Cuando la gente se marcha, en especial cuando se va poco a poco, un lugar va declinando, pero no desaparece. Quedan las piedras para conservar la memoria, por si alguno de los que se fueron vuelve, por si llega alguien nuevo y quiere imaginar la vida de quienes estuvieron primero. La ruina construye un relato. La relevancia de un sitio, como dijo Pablo Picasso sobre la calidad de los pintores, depende de la cantidad de su pasado.

El río Barbantiño marca el límite del municipio, entre Vilamarín y San Cristovo de Cea, cerca de mi aldea. Es una frontera traviesa, que varía según el caudal, que no siempre obedece el trazo del mapa.

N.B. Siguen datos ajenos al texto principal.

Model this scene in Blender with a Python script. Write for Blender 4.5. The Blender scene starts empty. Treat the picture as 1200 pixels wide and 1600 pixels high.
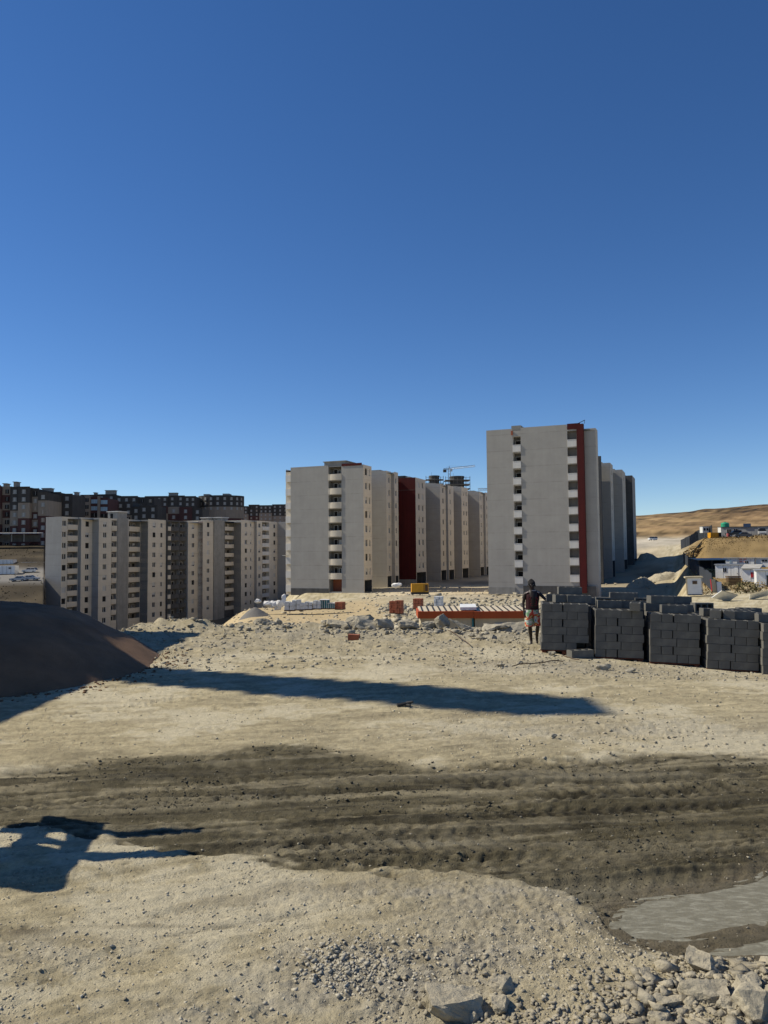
import bpy, bmesh, math, random
import numpy as np
from mathutils import Vector, Matrix

random.seed(7)
S = bpy.context.scene
COL = S.collection
R = math.radians

# ------------------------------------------------------------------ camera, sky, sun, exposure
EYE = Vector((0.0, 0.0, 2.5))
FPX = 1202.0                      # focal length in photograph pixels (1200 x 1600)
PITCH, ROLL = math.atan(65.0/FPX), R(-0.5)
cam_d = bpy.data.cameras.new('camera'); cam = bpy.data.objects.new('camera', cam_d); COL.objects.link(cam)
cam_d.sensor_fit = 'VERTICAL'; cam_d.sensor_height = 36.0; cam_d.lens = 36.0*FPX/1600.0
cam_d.clip_start = 0.1; cam_d.clip_end = 6000
CAMROT = Matrix.Rotation(R(90)+PITCH, 3, 'X') @ Matrix.Rotation(ROLL, 3, 'Z')
cam.matrix_world = Matrix.Translation(EYE) @ CAMROT.to_4x4()
S.camera = cam

SUN_EL, SUN_AZ = 44.0, -76.0      # azimuth from +Y, negative = to the left
sd = Vector((math.sin(R(SUN_AZ))*math.cos(R(SUN_EL)), math.cos(R(SUN_AZ))*math.cos(R(SUN_EL)), math.sin(R(SUN_EL))))
w = bpy.data.worlds.new('World'); S.world = w; w.use_nodes = True
nt = w.node_tree; nt.nodes.clear()
sky = nt.nodes.new('ShaderNodeTexSky'); sky.sky_type = 'NISHITA'; sky.sun_disc = False
sky.sun_elevation = R(SUN_EL); sky.sun_rotation = R(SUN_AZ)
sky.air_density = 1.0; sky.dust_density = 0.02; sky.ozone_density = 2.6; sky.altitude = 2500
bg = nt.nodes.new('ShaderNodeBackground'); bg.inputs['Strength'].default_value = 0.104
wo = nt.nodes.new('ShaderNodeOutputWorld')
hs = nt.nodes.new('ShaderNodeHueSaturation'); hs.inputs['Saturation'].default_value = 1.23; hs.inputs['Hue'].default_value = 0.506
nt.links.new(sky.outputs[0], hs.inputs['Color']); nt.links.new(hs.outputs[0], bg.inputs[0]); nt.links.new(bg.outputs[0], wo.inputs[0])
sun_d = bpy.data.lights.new('sun', 'SUN'); sun_d.energy = 5.0; sun_d.angle = R(0.53); sun_d.color = (1.0, 0.92, 0.76)
sun = bpy.data.objects.new('sun', sun_d); COL.objects.link(sun)
sun.rotation_euler = sd.to_track_quat('Z', 'Y').to_euler(); sun.location = (-30, 10, 40)
S.view_settings.view_transform = 'Standard'; S.view_settings.look = 'None'
S.cycles.use_denoising = True
S.view_settings.exposure = 0.14; S.view_settings.gamma = 1.0; S.view_settings.use_curve_mapping = False

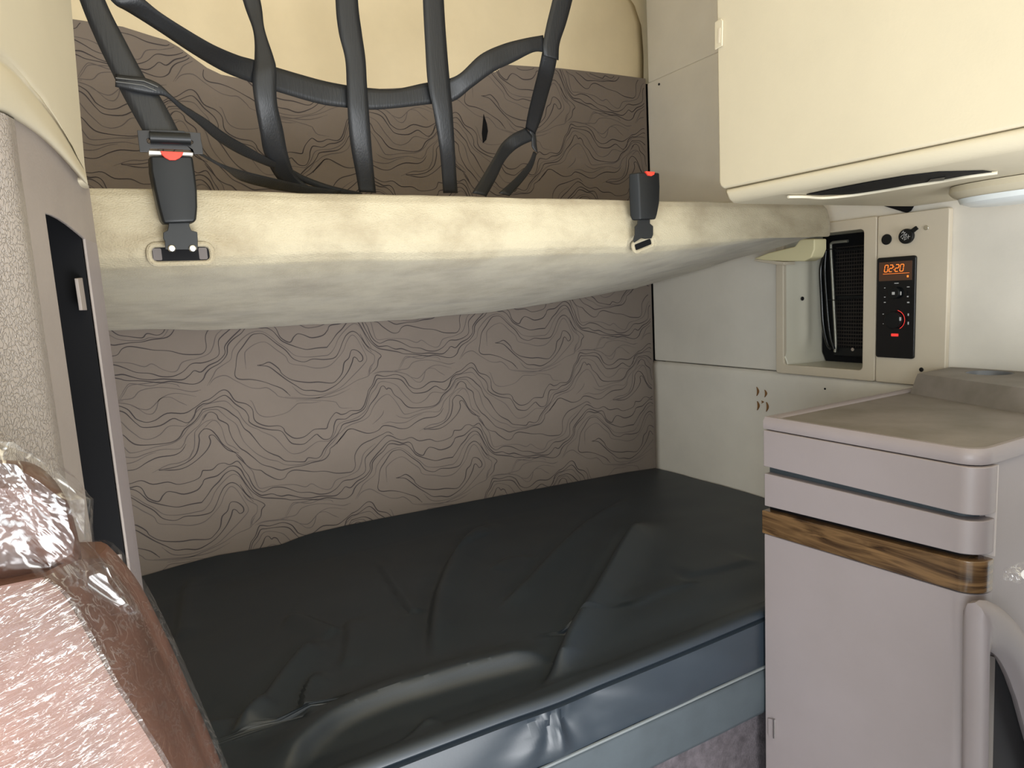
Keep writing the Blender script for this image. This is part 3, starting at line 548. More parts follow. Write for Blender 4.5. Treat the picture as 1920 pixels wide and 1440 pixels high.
# ================================================================ buckles
def loft(rings):
    n = len(rings[0]); vs = [p for r in rings for p in r]; fs = []
    for i in range(len(rings)-1):
        for k in range(n): fs.append((i*n+k, i*n+(k+1) % n, (i+1)*n+(k+1) % n, (i+1)*n+k))
    fs += [tuple(range(n-1, -1, -1)), tuple(range((len(rings)-1)*n, len(rings)*n))]
    return vs, fs
def buckle(name, label, rows, dv, side, stem, bolts, redp, Yf, hold):
    t = empty(name, hold, label, 'seat belt buckle', 'belt buckles fixed to the bunk front')
    rings = []
    for (xl, yl, xr, yr, k) in rows:
        A, B = at(xl, yl, Y=Yf), at(xr, yr, Y=Yf); d = Vector((0, dv*k, 0)); inset = (B-A).normalized()*.004
        A2 = A+Vector(side)*k; B2 = B+Vector(side)*k
        ym = Vector((0, -.0025*k, 0))
        rings.append([A+Vector((0, .003, 0)), A+inset, (A+B)/2+ym, B-inset, B+Vector((0, .003, 0)), B2+d, A2+d])
    v_, f_ = loft(rings); obj('housing', v_, f_, BPLAS, t, bevel=.003, seg=3, flat=40)
    obj_ = prism('stem_plate', [at(*p, Y=Yf+.006) for p in stem], (0, .003, 0), mat('stem_steel', (.02, .021, .022), .38, metal=.3), t, bevel=.0008)
    for p in bolts: disc('bolt', at(*p, Y=Yf+.0065), (0, -1, 0), .0055, .004, CHROME, t, bevel=.002)
    prism('release_button', [at(*p, Y=Yf-.0055) for p in redp], (0, .006, 0), RED, t, bevel=.0006)
    return t
YL = 1.150
buckle('belt_buckle', 'black belt buckle with red button holding the net strap, left end of the bunk front',
       [(280, 292, 362, 293, .8), (282, 320, 366, 322, 1), (289, 355, 370, 355, 1), (297, 390, 371, 388, 1), (303, 412, 369, 410, 1), (306, 419, 365, 417, .7)],
       .026, (-.002, 0, 0), [(316, 415), (356, 415), (355, 424), (359, 432), (370, 435), (371, 452), (371, 468), (310, 468), (309, 452), (306, 447), (306, 436), (314, 432), (316, 424)],
       [(322, 466), (361, 466)], [(301, 283), (344, 285), (342, 291), (337, 296), (329, 300), (318, 300), (309, 295), (303, 289)], YL, at(340, 478, Y=1.17))
lb = C.objects['belt_buckle']
prism('cream_button_edge', [at(*p, Y=YL-.001) for p in [(279, 282), (362, 286), (362, 291), (279, 289)]], (0, .012, 0), WHITE, lb, bevel=.0008)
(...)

En las épocas lluviosas, el agua abraza la ribera y engulle el camino, como una serpiente que devora a otra.

El suelo de piedra, irregular, labrado por los siglos y la meteorología, enseña algunas cicatrices de un tiempo en el que los carros atravesaban esta especie de check point entre las jurisdicciones del monasterio de Oseira y del conde de Ribadavia.

Ponte Sobreira, un paso medieval de un solo arco, abombado como la panza de un gato zalamero, permite salvar el río. Es un marcapáginas de la historia, un vestigio que resiste erguido, incólume. Aguanta las acometidas de los años mejor que las casas del pueblo de A Ponte, un topónimo por metonimia, que lleva décadas abandonado. La maleza, incontrolable, entra sin llamar en las antiguas viviendas, que son como un puzle desordenado e incompleto: dejan intuir qué sucedió, cómo eran los días. No tiene habitantes, pero la localidad se encuentra muy lejos de estar muerta.

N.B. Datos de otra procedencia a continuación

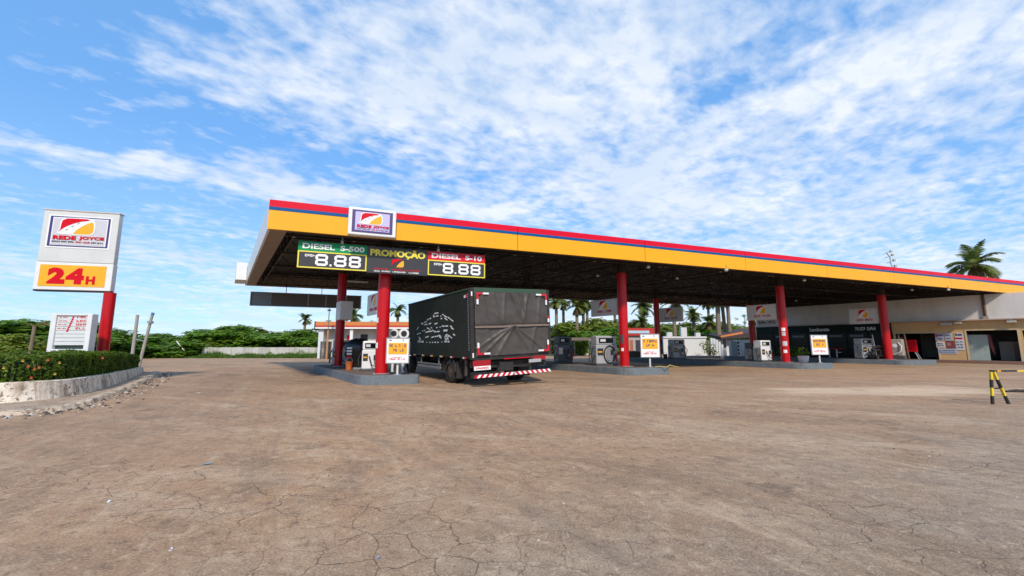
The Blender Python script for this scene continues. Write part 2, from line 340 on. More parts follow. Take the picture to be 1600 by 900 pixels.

En uno de sus libros, Vila-Matas cita a Proust para explicar exponentes del pasado como esta vieja aldea, como este puente histórico, cuyo pretil termina en los dos extremos en volutas que recuerdan al bigote ensortijado de Dalí, que el artista untaba con aceite de dátil y miel para dominarlo a su gusto: “No solo no es fugaz, es que no se mueve de sitio”.

Ponte Sobreira turismo.gal

Hoy transitan el mismo camino, a pie o en bicicleta, peregrinos de numerosos países que se dirigen a Santiago de Compostela por la Vía de la Plata. Cuando atraviesan mi aldea preguntan cuánto queda, porque sufren la cuesta afilada de los últimos cinco kilómetros antes de poder finalizar la etapa entre Ourense y Cea.

Su huella se suma a la piel de ese camino picoteado por el tiempo. Algunos, además, dejan otra pegada, a la que conceden –parece– una mayor trascendencia, pero que en realidad es efímera: en las redes sociales, sus impresiones se diluyen en un universo líquido de opiniones similares. Las fotos perfectas no guardan la memoria.